Lord Briggs disapproved of the Claimants’ argument that knowing receipt was equity’s response to the apparent unconscionability of the defendant treating the property as his own after learning of the breach of trust rather than the best available vindication of the claimant’s continuing equitable proprietary interest in the property where it has been dissipated by the defendant. The test proposed by the Claimants wrongly elevated unconscionability from an equitable objective to an unruly and unpredictable test for liability which would have unacceptable adverse consequences for certainty in resolving issues as to priority of title to property.

The appeal was dismissed.


The Supreme Court was tasked with clearing a fog which had hung over this litigation and the doctrine of knowing receipt. It had been allowed to creep in through imprecisions of language and a tendency for other courts to offer views on matters which were not properly before them.

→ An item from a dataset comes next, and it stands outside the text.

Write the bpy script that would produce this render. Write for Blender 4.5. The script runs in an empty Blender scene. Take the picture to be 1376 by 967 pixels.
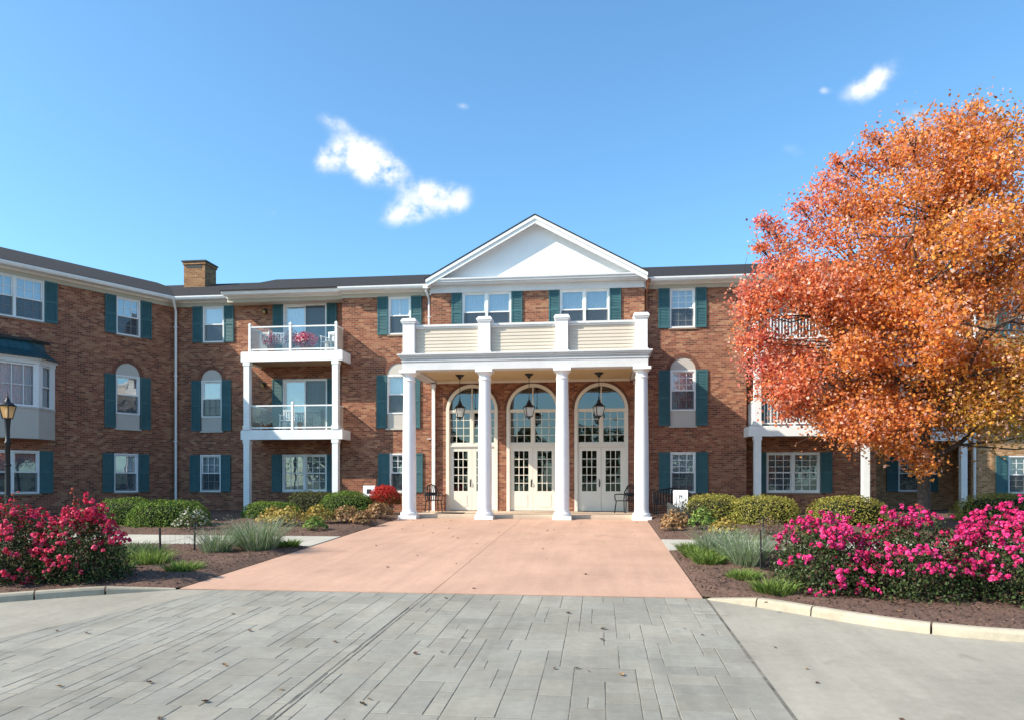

In the light of the Court’s judgment, which marks a return to basic principles of equity and an unwillingness to defer to an exercise in weighing ‘all the circumstances’ in the face of apparent competing equitable claims, a recipient of property who has received clean title can say “this is mine”. The force of the Supreme Court’s statement on the unimpeachability of such a title has already assisted lower courts, as in Asturion Foundation v Alibrahim [2023] EWHC 3305 (Ch), which had been experiencing difficulties in ‘classifying’ and ‘characterising’ claims in knowing receipt.